オタクの中心で何かを叫んでみるテスト

なにぶん、はじめたばっかりで他の方の日記について言及するときの仁義がよくわからなかったりするのだけど。

id:otokinoki氏によるオタク雑誌の記事から思ったこと。
http://d.hatena.ne.jp/otokinoki/20050119
これは即ち、アニメ、ゲーム、マンガ、etcのうちどのジャンルがオタク(呼称はこれで統一)の中心になるかという問題と、ある文化の発生と発展における雑誌が果たす役割についてという問題の二つにわけられる思う。
とりあえず前者を考えるに、大きいのは95年頃の岡田斗司夫らの活動で「マンガ」や「アニメ」ではなく自称他称「オタク」そのものについての定義云々が、議論の中心にシフトしたということはいえると思う。

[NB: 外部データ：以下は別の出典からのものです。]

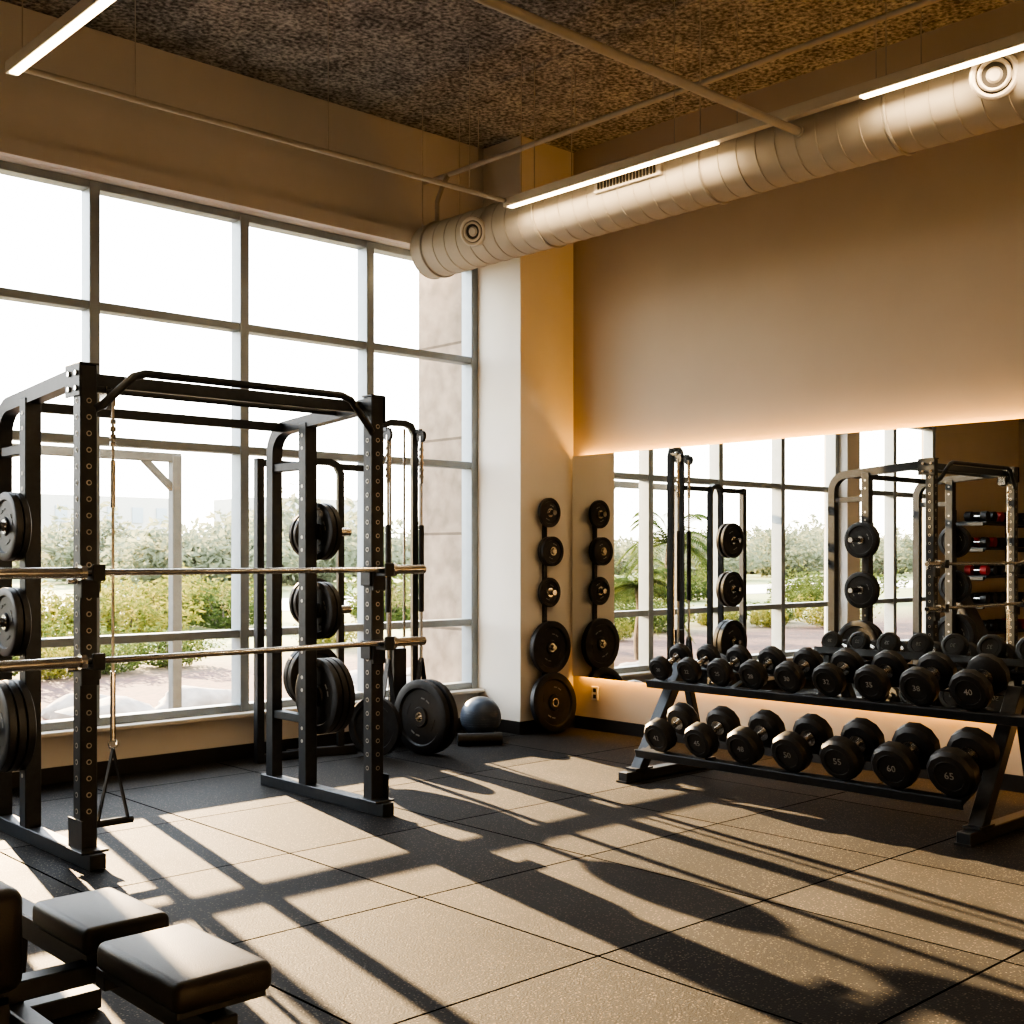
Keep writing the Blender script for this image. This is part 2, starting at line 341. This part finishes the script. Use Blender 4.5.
b=B('ceiling_pipe'); b.cyl((-1.56,-3.20,3.715),(-9.4,-3.20,3.715),0.023,M_pipe,16)
b.cyl((-1.56,-3.20,3.715),(-1.54,-3.20,3.715),0.030,M_pipe,16)
for x in (-2.4,-4.2,-6): b.cyl((x,-3.2,3.72),(x,-3.2,H),0.004,M_pipe,6)
b.done()
b=B('ceiling_pipe'); b.cyl((-1.22,0.44,4.33),(-1.22,-9.4,4.33),0.019,M_pipe,16)
for y in (-0.2,-1.2,-1.9,-3.2,-4.6): b.cyl((-1.22,y,4.33),(-1.22,y,H),0.004,M_pipe,6)
b.tube([(-1.22,0.15,4.33),(-1.28,0.15,4.22),(-1.33,0.15,4.10),(-1.33,0.15,3.95)],0.018,(0,1,0),M_pipe)
b.done()

# ------------------------------------------------------------ weight plates
def plate_mesh(R,t):
    b=B('weight_plate'); h=t/2
    prof=[(0.026,-h),(0.026,h),(R*0.25,h),(R*0.28,h*0.45),(R*0.74,h*0.45),(R*0.78,h),(R*0.97,h),(R,h*0.8),(R,-h*0.8),(R*0.97,-h),(R*0.78,-h),(R*0.74,-h*0.45),(R*0.28,-h*0.45),(R*0.25,-h)]
    b.lathe(prof,M_plate,Matrix(),40)
    b.lathe([(0.025,-h-0.001),(0.025,h+0.001),(0.036,h+0.001),(0.036,-h-0.001)],M_chrome,Matrix(),20)
    for sgn in (1,-1):
        for k in range(8):
            a=k*math.pi/4+ (0.2 if k%2 else -0.2)
            b.box((R*0.51*math.cos(a),R*0.51*math.sin(a),sgn*h*0.5),(R*0.14,R*0.04,0.004),M_white if k in (1,2,5,6) else M_plate,rot=(0,0,a+math.pi/2))
    return b.mesh()
P_S=plate_mesh(0.118,0.03); P_M=plate_mesh(0.17,0.035); P_L=plate_mesh(0.225,0.042); P_W=plate_mesh(0.212,0.05)
RX=(0,math.radians(90),0); RY=(math.radians(90),0,0)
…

それ以前は、たとえば有名な高千穂遙が雑誌に寄せた記事からはじまった「ガンダムはSFじゃない」論争などのように、議論の中心は趣味の対象とする創作物のジャンルや、評価をめぐってされるものであった。
「オタク」(とりあえず呼称はこれで統一です)という言葉がメディアに登場したのは中森明夫の記事だが、これは差別語、更に言うなら、今日的な「オタク文化」愛好者が自分たちのスタンスを他の愛好者と差別するために用いた言葉であるという。

その後、宮崎勤事件によってオタク(「おたく族」ですね)が広く「一般人」にしれわたり、それに伴う差別や迫害に「オタク文化」愛好家が晒されたのだが、それについて「オタク文化」愛好家がとった戦略はいかに自分がネガティブイメージの「オタク」ではないかということを証明するか、「オタク文化」愛好家がメディアのいう「オタク」ではないということをアピールするかということに重きが置かれていたように思う。

そして、「オタク学入門」である。これにより、主に「オタク文化」愛好家のうちに「オタク」という言葉に対するポジティブなイメージの可能性が植え付けられたのだが、それに伴い、「あいつはオタクだ、同士よ!いやオタクじゃない、サブカル気取りのオタクのくせに」といった、侮蔑と賞賛、同調と排除が入りまじった複雑な「オタク」カテゴライズが各個人の主観のもと行われた(大塚英志の「オタク」じゃない「おたく」の議論も岡田が「オタク」を提示することなしには成り立たなかっただろう)

つまり、もとより、オタクの中心雑誌の定義、選定については共通了解など無く「オタク」ジャンルの主導権をめぐる各「オタク文化」愛好家の争いが存在しているのみである。

そして、「オタク総合雑誌」の役割は各時代で支配権を握った「オタク文化」ジャンルの雑誌が担うことになるはずなのだが、個人的にはヤマト、ガンダムの頃の「アウト」だけだったんじゃないかと思う。

「オタク」の困難さは、個人によって定義やイメージが全く異なり、一定の共通了解がないこと、特にそれが排除と同調、双方の使われ方をもつということにある。そのなかで「総合」を唱えることは、ナンセンスだ。

だから、おたくウィークリーの停止もある特定のスタンスのもと、「オタク」を総合することの困難さの現れであると思う。もちろん、そこには2chによるテキストサイト地盤沈下と、ブログによる復権という日本ネット史も絡んでくるとはおもうけど。

現代では膨大な数のブログやニュースサイトの集合体が、おそらくは唯一、それを図らずも体現しているのではないか。「オタク」の分裂を内包した総合化が果たされている唯一の状態。それが現在のweb空間なのかもしれない。


追記・大塚英志が宮崎についていろいろアクションを起こしたのは、氏の編集した雑誌が彼の部屋にあったからだと、何かの本に書いていました。大塚英志は、具体的にやり玉に挙げられている「ロリコンマンガ」という「オタクジャンル」の一つの関係者であったからこそ、アクションを起こす必然性があったのだと思います。
今回の大谷氏の件に関して、雑誌を通してリアクションを起こすとなると必然性があるのは「フィギュア」ジャンルの関係者だけということになると思います。つまりは、あさのまさひこですね。あとは、大谷氏のコラムで書かれていたもので美少女ゲーム雑誌とか。

更に追記。大谷氏が非難する範囲が広がりました。もう「フィギュア萌え族」という言葉はどうでもいいみたいです。